The whole issue of foreign aid needs to be addressed. The U.S. constitution provides for a government of limited powers. The government can constitutionally do only those things that are specifically enumerated in the constitution. The constitution says nothing about foreign aid, which makes it constitutionally suspect. Those who favor foreign aid programs might argue that giving foreign aid is in the best interest of the United States. But even if that were sometimes the case, it does not follow that such foreign aid programs can become constitutional just because they might be in America’s best interest. Besides, the "best interests" argument does not seem to apply to Israel, a country that has received nearly US$78 billion in foreign aid from the United States between fiscal 1948 and 1996. At least part of the military aid Israel receives is used to abuse the human rights of Palestinians. The nonmilitary aid is used to support an economic system that is basically socialist. How can it be in the interest of the United States to support such a regime?

American taxpayers are being abused by being forced to support Israeli terrorism and socialism. At the very least, the foreign aid spigot should be turned off, the sooner the better. In addition, those politicians who have the courage should speak out against the human rights abuses that have been perpetrated against the Palestinian people. Even if one concedes that the U.S. has some strategic interest in Israel (I do not concede this point), it does not follow that American taxpayers should be forced to support a corrupt regime that systematically abuses the human rights of a targeted ethnic group. Human rights are human rights, and no government should ever condone or financially support a regime that systematically disparages them. Once U.S. support stops, Arab terrorists (some of whom may legitimately be called freedom fighters) will be far less likely to attack U.S. property and citizens.

Although some Arabs hate the United States because of its support of Israel, that is not the only reason why some Arabs are angry with the U.S. Historically, various U.S. governments have had a policy of supporting corrupt regimes. We supported the Shah of Iran. We supported a fascist South Vietnamese dictator who was fighting a communist North Vietnamese dictator. We supported Stalin’s enslavement of millions of East Europeans. We supported Ferdinand Marcos in the Philippines when it was fashionable to do so. During the Gulf war we came to the aid of a family of dictators in Kuwait who were being attacked by an Iraqi dictator. American soldiers were summoned to a Kuwaiti prince’s house to reinstall the gold plumbing that had been stolen by Iraqi soldiers, which is hardly a legitimate use of American troops. We have supported a number of corrupt regimes in Arab countries over the years because American leaders thought it was in the best interests of the United States to do so. Aside from the fact that it is seldom in anyone’s best interests to support corrupt regimes, it is also a morally bankrupt policy, and the Arabs recognize that fact.

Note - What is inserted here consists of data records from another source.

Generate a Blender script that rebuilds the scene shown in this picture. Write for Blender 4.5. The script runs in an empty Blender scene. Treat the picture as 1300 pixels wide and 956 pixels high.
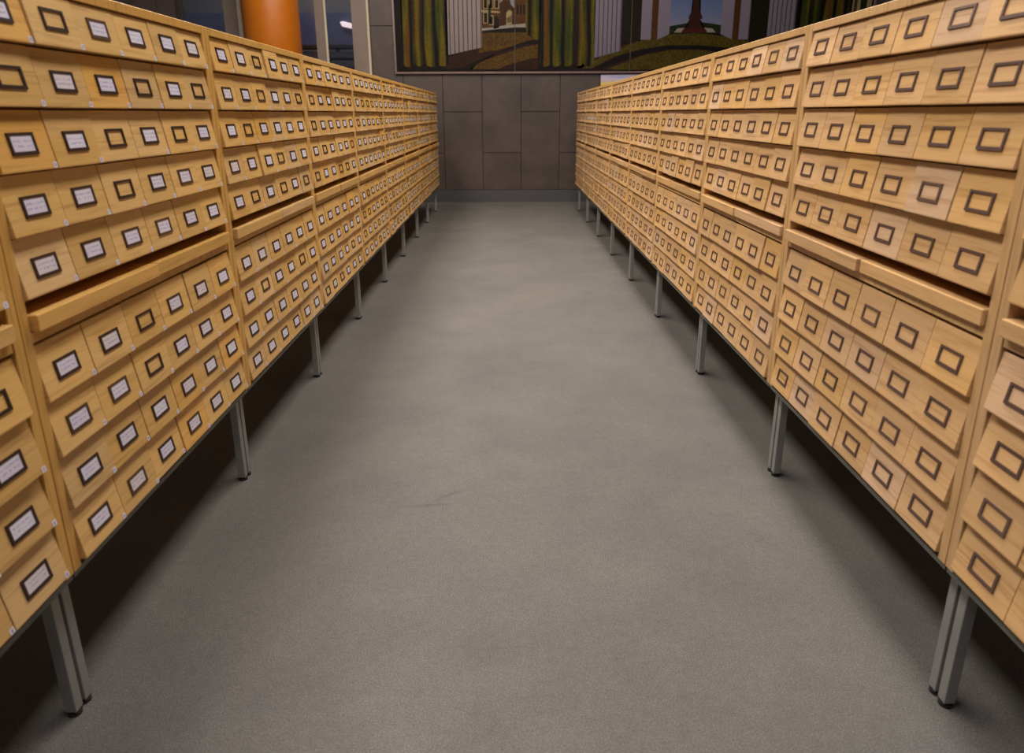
import bpy, math, random
from mathutils import Vector, Matrix
random.seed(7)
C = bpy.context.scene.collection

# ------------------------------------------------------------------ helpers
class MB:
    """collects geometry, then links it as ONE mesh object"""
    def __init__(s): s.v=[]; s.f=[]; s.m=[]
    def box(s,x0,x1,y0,y1,z0,z1,mi=0):
        b=len(s.v)
        s.v+=[(x0,y0,z0),(x1,y0,z0),(x1,y1,z0),(x0,y1,z0),(x0,y0,z1),(x1,y0,z1),(x1,y1,z1),(x0,y1,z1)]
        for q in ((0,3,2,1),(4,5,6,7),(0,1,5,4),(1,2,6,5),(2,3,7,6),(3,0,4,7)):
            s.f.append(tuple(b+i for i in q)); s.m.append(mi)
    def prism(s,prof,y0,y1,mi=0):
        """profile in x,z swept along y (profile counter-clockwise seen from -y)"""
        b=len(s.v); n=len(prof)
        s.v+=[(x,y0,z) for x,z in prof]+[(x,y1,z) for x,z in prof]
        s.f.append(tuple(b+i for i in range(n))); s.m.append(mi)
        s.f.append(tuple(b+n+i for i in reversed(range(n)))); s.m.append(mi)
        for i in range(n):
            j=(i+1)%n
            s.f.append((b+j,b+i,b+n+i,b+n+j)); s.m.append(mi)
    def poly(s,pts,mi=0):
        b=len(s.v); s.v+=list(pts); s.f.append(tuple(range(b,b+len(pts)))); s.m.append(mi)
    def cyl(s,cx,cy,z0,z1,r0,r1,n=24,mi=0):
        b=len(s.v)
        for z,r in ((z0,r0),(z1,r1)):
            s.v+=[(cx+r*math.cos(2*math.pi*i/n),cy+r*math.sin(2*math.pi*i/n),z) for i in range(n)]
        for i in range(n):
            j=(i+1)%n; s.f.append((b+i,b+j,b+n+j,b+n+i)); s.m.append(mi)
        s.f.append(tuple(b+i for i in reversed(range(n)))); s.m.append(mi)
        s.f.append(tuple(b+n+i for i in range(n))); s.m.append(mi)
    def mesh(s,name,mats,bevel=0,seg=1,smooth=False):
        me=bpy.data.meshes.new(name); me.from_pydata(s.v,[],s.f)
        if not isinstance(mats,(list,tuple)): mats=[mats]
        for m in mats: me.materials.append(m)
        for p,mi in zip(me.polygons,s.m): p.material_index=mi; p.use_smooth=smooth
        if bevel:
            import bmesh
            bm=bmesh.new(); bm.from_mesh(me)
            bmesh.ops.bevel(bm,geom=bm.edges[:],offset=bevel,segments=seg,profile=.5,affect='EDGES',clamp_overlap=True)
            bm.to_mesh(me); bm.free()
        me.update()
        return me

def link(name,me,parent=None,loc=(0,0,0),rot=(0,0,0)):
    o=bpy.data.objects.new(name,me); C.objects.link(o); o.parent=parent
    o.location=loc; o.rotation_euler=rot
    return o
def tag(o,label=None,cat=None,group=None,kind=None):
    if label: o['label']=label
    if cat: o['category']=cat
    if group: o['group']=group
    if kind: o['kind']=kind
    return o

# ------------------------------------------------------------------ materials
def newmat(name):
    m=bpy.data.materials.new(name); m.use_nodes=True
    nt=m.node_tree; b=nt.nodes['Principled BSDF']
    return m,nt,b
def N(nt,t,**k):
    n=nt.nodes.new(t)
    for a,v in k.items():
        if a=='op': n.operation=v
        elif a=='blend': n.blend_type=v
        else: setattr(n,a,v)
    return n
def math_(nt,op,a,b=None,clamp=False):
    n=nt.nodes.new('ShaderNodeMath'); n.operation=op; n.use_clamp=clamp
    for i,x in enumerate((a,b)):
        if x is None: continue
        if isinstance(x,(int,float)): n.inputs[i].default_value=x
        else: nt.links.new(x,n.inputs[i])
    return n.outputs[0]
def mix(nt,fac,a,b,blend='MIX'):
    n=nt.nodes.new('ShaderNodeMix'); n.data_type='RGBA'; n.blend_type=blend
    for s,x in ((0,fac),(6,a),(7,b)):
        if isinstance(x,(int,float)): n.inputs[s].default_value=x
        elif isinstance(x,tuple): n.inputs[s].default_value=(*x,1) if len(x)==3 else x
        else: nt.links.new(x,n.inputs[s])
    return n.outputs[2]
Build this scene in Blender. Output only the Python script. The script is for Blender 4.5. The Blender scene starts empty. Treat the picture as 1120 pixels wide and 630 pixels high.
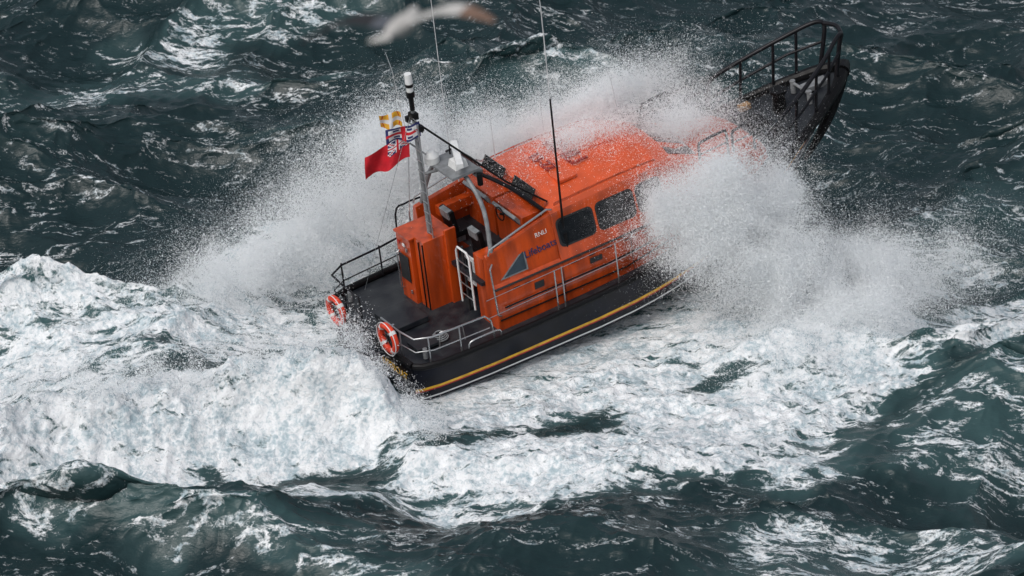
import bpy, math, random
import numpy as np
from mathutils import Vector, Matrix
random.seed(3); rng=np.random.default_rng(5)
scene=bpy.context.scene
scene.view_settings.view_transform='Standard'; scene.view_settings.look='None'; scene.view_settings.exposure=0

# ------------------------------------------------------------------ world
w=bpy.data.worlds.new("World"); scene.world=w; w.use_nodes=True
nt=w.node_tree; bg=nt.nodes['Background']
sky=nt.nodes.new('ShaderNodeTexSky'); sky.sky_type='NISHITA'; sky.sun_disc=False
SE,SR=math.radians(48),math.radians(215)
sky.sun_elevation=SE; sky.sun_rotation=SR; sky.dust_density=4; sky.air_density=1.2; sky.ozone_density=1.5
hs=nt.nodes.new('ShaderNodeHueSaturation'); hs.inputs['Saturation'].default_value=.42
nt.links.new(sky.outputs[0],hs.inputs['Color']); nt.links.new(hs.outputs[0],bg.inputs[0]); bg.inputs[1].default_value=.13
sl=bpy.data.lights.new("sun",'SUN'); sl.energy=.95; sl.angle=math.radians(25); sl.color=(1,.98,.95)
so=bpy.data.objects.new("sun",sl); scene.collection.objects.link(so)
sd=Vector((math.sin(SR)*math.cos(SE),math.cos(SR)*math.cos(SE),math.sin(SE)))
so.rotation_euler=sd.to_track_quat('Z','Y').to_euler()

# ------------------------------------------------------------------ camera
E=math.radians(24); D=140
cd=bpy.data.cameras.new("camera"); cam=bpy.data.objects.new("camera",cd); scene.collection.objects.link(cam)
cam.location=(0,-D*math.cos(E),D*math.sin(E)); cam.rotation_euler=(math.radians(90)-E,0,0)
cd.lens=202.5; cd.clip_end=6000; cd.clip_start=1
cd.dof.use_dof=True; cd.dof.focus_distance=137; cd.dof.aperture_fstop=1.5
scene.camera=cam

# ------------------------------------------------------------------ materials
def mat(name,col,rough=.4,metal=0,var=.12,scale=6,coat=0,bump=0,col2=None,streak=False,spec=.5):
    m=bpy.data.materials.new(name); m.use_nodes=True; t=m.node_tree; p=t.nodes['Principled BSDF']
    tc=t.nodes.new('ShaderNodeTexCoord'); n=t.nodes.new('ShaderNodeTexNoise'); n.inputs['Scale'].default_value=scale; n.inputs['Detail'].default_value=8
    mp=t.nodes.new('ShaderNodeMapping'); t.links.new(tc.outputs['Object'],mp.inputs[0])
    if streak: mp.inputs['Scale'].default_value=(1.5,1.5,.25)
    t.links.new(mp.outputs[0],n.inputs['Vector'])
    mx=t.nodes.new('ShaderNodeMix'); mx.data_type='RGBA'
    c2=col2 or tuple(c*(1-var*2.2) for c in col)
    mx.inputs[6].default_value=(*c2,1); mx.inputs[7].default_value=(*col,1)
    r=t.nodes.new('ShaderNodeMapRange'); r.inputs[1].default_value=.35; r.inputs[2].default_value=.62
    t.links.new(n.outputs['Fac'],r.inputs[0]); t.links.new(r.outputs[0],mx.inputs[0]); t.links.new(mx.outputs[2],p.inputs['Base Color'])
    r2=t.nodes.new('ShaderNodeMapRange'); r2.inputs[3].default_value=rough*1.35; r2.inputs[4].default_value=rough*.7
    t.links.new(n.outputs['Fac'],r2.inputs[0]); t.links.new(r2.outputs[0],p.inputs['Roughness'])
    p.inputs['Metallic'].default_value=metal; p.inputs['Coat Weight'].default_value=coat; p.inputs['Coat Roughness'].default_value=.08; p.inputs['Specular IOR Level'].default_value=spec
    if bump:
        b=t.nodes.new('ShaderNodeBump'); b.inputs['Strength'].default_value=bump; b.inputs['Distance'].default_value=.02
        n2=t.nodes.new('ShaderNodeTexNoise'); n2.inputs['Scale'].default_value=40; t.links.new(tc.outputs['Object'],n2.inputs['Vector'])
        t.links.new(n2.outputs['Fac'],b.inputs['Height']); t.links.new(b.outputs[0],p.inputs['Normal'])
    return m
M={}
M['orange']=mat('orange_paint',(.56,.070,.008),.3,coat=.5,var=.2,scale=2.5,streak=True,bump=.03)
M['roof']=mat('roof_orange_paint',(.70,.10,.025),.36,coat=.35,var=.08,scale=3,bump=.05)
M['navy']=mat('navy_hull_paint',(.004,.005,.013),.3,coat=.06,scale=2,var=.25,spec=.22)
M['black']=mat('black_rubber',(.006,.006,.007),.45,scale=8,var=.2,bump=.1,spec=.2)
M['deck']=mat('deck_nonslip',(.010,.012,.017),.38,scale=3,var=.3,bump=.3,col2=(.028,.032,.036),spec=.35)
M['yellow']=mat('yellow_stripe',(.85,.48,.02),.35)
M['red']=mat('red_stripe',(.5,.02,.015),.4)
M['white']=mat('white_paint',(.75,.76,.76),.35,var=.06)
M['steel']=mat('stainless_steel',(.55,.56,.57),.28,metal=.9,var=.1)
M['dsteel']=mat('painted_dark_rail',(.012,.012,.015),.35,metal=.3,spec=.3)
M['grey']=mat('grey_equipment',(.22,.23,.24),.45,var=.15)
M['glass']=mat('dark_window_glass',(.012,.014,.017),.06,coat=1,var=.1)
M['frame']=mat('window_frame',(.02,.02,.022),.5)
M['mark']=mat('marking_blue',(.02,.03,.10),.45)
M['opening_shade']=mat('cabin_opening_shade',(.012,.011,.011),.7)  # near-black colour paints the shade inside the doorway and porthole
M['ring']=mat('lifebuoy_orange',(.80,.06,.02),.45)
M['screen']=mat('instrument_screen',(.05,.07,.09),.2)
M['fred']=mat('flag_red',(.55,.008,.02),.7); M['fblue']=mat('flag_blue',(.015,.02,.12),.7)
M['fwhite']=mat('flag_white',(.7,.7,.72),.7); M['fyel']=mat('flag_yellow',(.8,.42,.03),.7)
M['fade']=mat('faded_roof_marking',(.36,.04,.03),.5); M['tan']=mat('tan_locker',(.35,.2,.08),.6)

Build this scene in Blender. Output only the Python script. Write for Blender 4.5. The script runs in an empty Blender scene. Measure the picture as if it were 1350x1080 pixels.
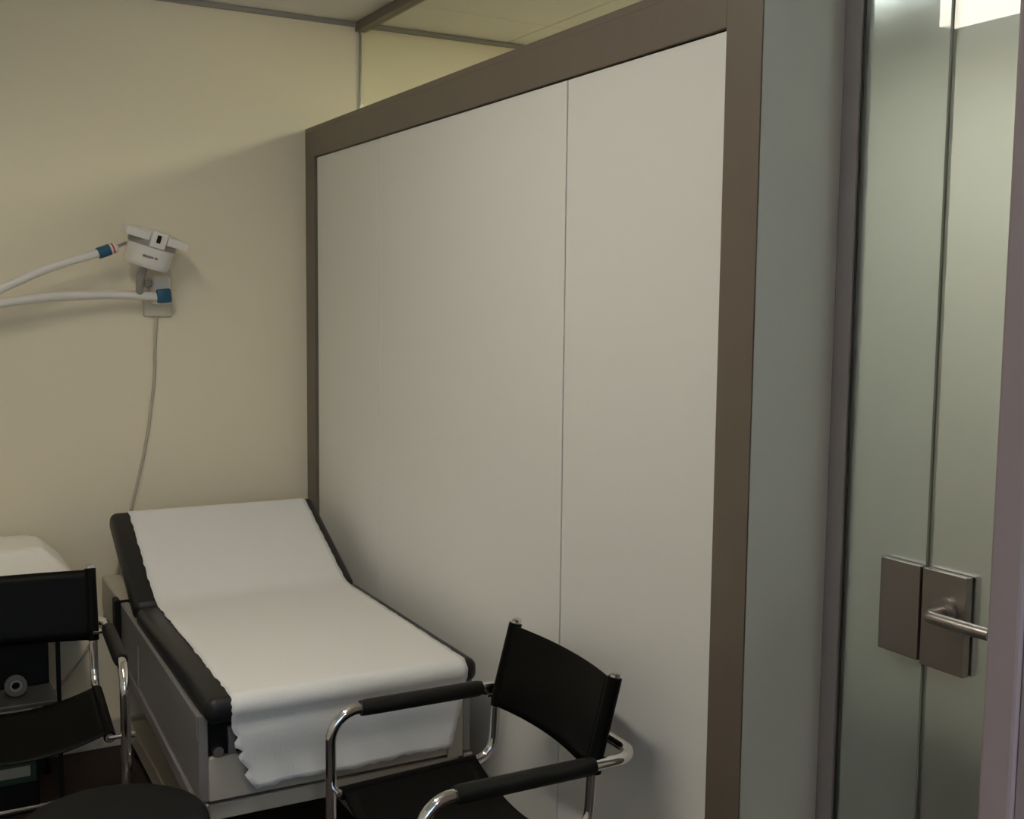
import bpy, bmesh, math, random
from mathutils import Vector, Matrix

random.seed(7)
SC = bpy.context.scene
COL = SC.collection
PI = math.pi

# ------------------------------------------------------------------ camera
cam_d = bpy.data.cameras.new('camera')
cam = bpy.data.objects.new('camera', cam_d)
COL.objects.link(cam)
cam_d.sensor_fit = 'HORIZONTAL'
cam_d.sensor_width = 36.0
cam_d.lens = 39.742
cam_d.clip_start = 0.02
r_ = Vector((0.87248, -0.48854, 0.01044))
u_ = Vector((0.03786, 0.08889, 0.99532))
f_ = Vector((0.48719, 0.86800, -0.09605))
m = Matrix.Identity(4)
for i in range(3):
    m[i][0], m[i][1], m[i][2] = r_[i], u_[i], -f_[i]
m.translation = (-1.3847, -4.0268, 1.5705)
cam.matrix_world = m
SC.camera = cam

# ------------------------------------------------------------------ world, exposure
w = bpy.data.worlds.new('world')
SC.world = w
w.use_nodes = True
wb = w.node_tree.nodes['Background']
wb.inputs[0].default_value = (0.42, 0.62, 1.0, 1)
wb.inputs[1].default_value = 2.2          # overcast daylight, reaches the room only through the window
SC.view_settings.view_transform = 'Standard'
SC.view_settings.look = 'None'
SC.view_settings.gamma = 1.0
SC.view_settings.use_curve_mapping = False
SC.view_settings.exposure = 0.74
SC.cycles.max_bounces = 10
SC.cycles.diffuse_bounces = 6
SC.cycles.transparent_max_bounces = 12
SC.cycles.sample_clamp_indirect = 4.0
LAMP_SIDE = 10.0
LAMP_ROOM = 43.0
LAMP_CORR = 10.8

# ------------------------------------------------------------------ materials
def mat(name, col, rough=0.5, metal=0.0, bump=0.0, bscale=200.0, vary=0.0, vscale=8.0, coat=0.0, spec=0.5, stretch=None):
    ma = bpy.data.materials.new(name)
    ma.use_nodes = True
    nt = ma.node_tree
    b = nt.nodes['Principled BSDF']
    b.inputs['Base Color'].default_value = (*col, 1)
    b.inputs['Roughness'].default_value = rough
    b.inputs['Metallic'].default_value = metal
    b.inputs['Coat Weight'].default_value = coat
    b.inputs['Specular IOR Level'].default_value = spec
    if bump or vary:
        tc = nt.nodes.new('ShaderNodeTexCoord')
        vec = tc.outputs['Object']
        if stretch:
            mp = nt.nodes.new('ShaderNodeMapping')
            mp.inputs['Scale'].default_value = stretch
            nt.links.new(vec, mp.inputs[0])
            vec = mp.outputs[0]
    if bump:
        n = nt.nodes.new('ShaderNodeTexNoise')
        n.inputs['Scale'].default_value = bscale
        n.inputs['Detail'].default_value = 4
        nt.links.new(vec, n.inputs['Vector'])
        bp = nt.nodes.new('ShaderNodeBump')
        bp.inputs['Strength'].default_value = bump
        bp.inputs['Distance'].default_value = 0.002
        nt.links.new(n.outputs['Fac'], bp.inputs['Height'])
        nt.links.new(bp.outputs[0], b.inputs['Normal'])
    if vary:
        n = nt.nodes.new('ShaderNodeTexNoise')
        n.inputs['Scale'].default_value = vscale
        n.inputs['Detail'].default_value = 5
        nt.links.new(vec, n.inputs['Vector'])
        mx = nt.nodes.new('ShaderNodeMix')
        mx.data_type = 'RGBA'
        mx.inputs[6].default_value = (*[c * (1 - vary) for c in col], 1)
        mx.inputs[7].default_value = (*[min(1, c * (1 + vary)) for c in col], 1)
        nt.links.new(n.outputs['Fac'], mx.inputs[0])
        nt.links.new(mx.outputs[2], b.inputs['Base Color'])
    return ma

def emit(name, col, strength):
    ma = bpy.data.materials.new(name)
    ma.use_nodes = True
    nt = ma.node_tree
    nt.nodes.clear()
    o = nt.nodes.new('ShaderNodeOutputMaterial')
    e = nt.nodes.new('ShaderNodeEmission')
    e.inputs[0].default_value = (*col, 1)
    e.inputs[1].default_value = strength
    nt.links.new(e.outputs[0], o.inputs[0])
    return ma

def glass_mat(name, body, r0=0.05):
    """thin architectural glass: schlick-weighted mirror over body(nt) shader"""
    ma = bpy.data.materials.new(name)
    ma.use_nodes = True
    nt = ma.node_tree
    nt.nodes.clear()
    N, L = nt.nodes.new, nt.links.new
    o = N('ShaderNodeOutputMaterial')
    lw = N('ShaderNodeLayerWeight')
    lw.inputs[0].default_value = 0.5
    pw = N('ShaderNodeMath'); pw.operation = 'POWER'; pw.inputs[1].default_value = 5.0
    ml = N('ShaderNodeMath'); ml.operation = 'MULTIPLY_ADD'
    ml.inputs[1].default_value = 1 - r0; ml.inputs[2].default_value = r0
    L(lw.outputs['Facing'], pw.inputs[0]); L(pw.outputs[0], ml.inputs[0])
    g = N('ShaderNodeBsdfGlossy')
    g.inputs['Roughness'].default_value = 0.0
    g.inputs['Color'].default_value = (0.95, 0.95, 0.95, 1)
    mx = N('ShaderNodeMixShader')
    L(ml.outputs[0], mx.inputs[0]); L(body(nt), mx.inputs[1]); L(g.outputs[0], mx.inputs[2])
    L(mx.outputs[0], o.inputs[0])
    return ma

def body_clear(nt):
    t = nt.nodes.new('ShaderNodeBsdfTransparent')
    t.inputs[0].default_value = (0.93, 0.95, 0.90, 1)
    return t.outputs[0]

def body_frost(part, rough, c):
    def body(nt):
        t = nt.nodes.new('ShaderNodeBsdfTranslucent')
        t.inputs[0].default_value = c
        d = nt.nodes.new('ShaderNodeBsdfRefraction')
        d.inputs['Color'].default_value = c
        d.inputs['Roughness'].default_value = rough
        d.inputs['IOR'].default_value = 1.2
        mx = nt.nodes.new('ShaderNodeMixShader')
        mx.inputs[0].default_value = part
        nt.links.new(t.outputs[0], mx.inputs[1]); nt.links.new(d.outputs[0], mx.inputs[2])
        return mx.outputs[0]
    return body

M = {}
M['wall'] = mat('wall_paint', (0.82, 0.745, 0.575), 0.85, bump=0.15, bscale=180)
M['wall_plain'] = mat('side_wall_paint', (0.76, 0.71, 0.60), 0.85, bump=0.15, bscale=180)
M['ceiling'] = mat('ceiling_tile', (0.80, 0.77, 0.74), 0.9, bump=0.3, bscale=120)
M['grid'] = mat('ceiling_grid', (0.30, 0.28, 0.26), 0.6)
M['floor'] = mat('floor_carpet', (0.030, 0.017, 0.012), 0.75, bump=0.5, bscale=300, vary=0.3, vscale=60)
M['panel'] = mat('panel_laminate', (0.77, 0.765, 0.74), 0.45, bump=0.03, bscale=400)
M['side_panel'] = mat('end_panel_laminate', (0.77, 0.785, 0.74), 0.5, bump=0.03, bscale=400)
M['taupe'] = mat('taupe_frame', (0.145, 0.119, 0.094), 0.42, bump=0.06, bscale=60, vary=0.06, vscale=20, stretch=(1, 1, 0.2))
M['dark_gap'] = mat('dark_gap', (0.05, 0.042, 0.035), 0.8)
M['alu'] = mat('brushed_aluminium', (0.52, 0.50, 0.49), 0.38, 1.0, bump=0.04, bscale=300)
M['alu_dark'] = mat('anodised_profile', (0.30, 0.282, 0.30), 0.4)
M['seal'] = mat('rubber_seal', (0.03, 0.03, 0.03), 0.6)
M['seal_clear'] = mat('edge_seal', (0.16, 0.19, 0.16), 0.4)
M['steel'] = mat('satin_steel', (0.36, 0.33, 0.318), 0.36, 0.9, bump=0.03, bscale=300)
M['chrome'] = mat('chrome', (0.78, 0.77, 0.78), 0.06, 1.0)
M['leather'] = mat('black_leather', (0.004, 0.004, 0.0037), 0.45, spec=0.07, bump=0.12, bscale=250)
M['pad'] = mat('black_arm_sleeve', (0.010, 0.010, 0.009), 0.5, spec=0.25, bump=0.2, bscale=300)
M['vinyl'] = mat('couch_vinyl', (0.012, 0.012, 0.014), 0.40, spec=0.35, bump=0.1, bscale=350)
M['paper'] = mat('crepe_paper', (0.76, 0.76, 0.755), 0.9, bump=0.35, bscale=160)
M['couch_grey'] = mat('couch_grey_enamel', (0.30, 0.29, 0.29), 0.32, 0.35)
M['couch_beige'] = mat('couch_beige_enamel', (0.50, 0.46, 0.39), 0.4)
M['couch_strip'] = mat('couch_rail_metal', (0.38, 0.35, 0.36), 0.35, 0.5)
M['black'] = mat('black_plastic', (0.006, 0.006, 0.006), 0.5, spec=0.2)
M['lampwhite'] = mat('lamp_white', (0.74, 0.72, 0.67), 0.35)
M['plate'] = mat('bracket_cream', (0.62, 0.57, 0.46), 0.5)
M['lampgrey'] = mat('lamp_grey', (0.32, 0.30, 0.28), 0.4)
M['blue'] = mat('blue_ring', (0.008, 0.085, 0.16), 0.4)
M['red'] = mat('red_ring', (0.6, 0.02, 0.03), 0.4)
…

A third reason why some Arabs dislike the United States, and the West in general, goes back to the Crusades. While I was preparing this article, an Arab friend of mine pointed out that Moslems still have not forgotten the Crusades, the aims of which were to capture holy sites and either kill or convert Moslems. Although the United States was not to blame for the Crusades, which ended hundreds of years before America came into existence as a political entity, Arabs are still suffering psychologically from that experience.

While cutting off American aid to Israel and ending support for corrupt Arab regimes might stop Arab terrorism against the United States, it will not stop violence (call it terrorism or freedom fighting) in Israel. That violence is unlikely to stop until human rights abuses are stopped and the land that has been taken is restored to its rightful owners. Muslims, Jews and Christians can live in peace, but only when human rights - which includes property rights - are respected.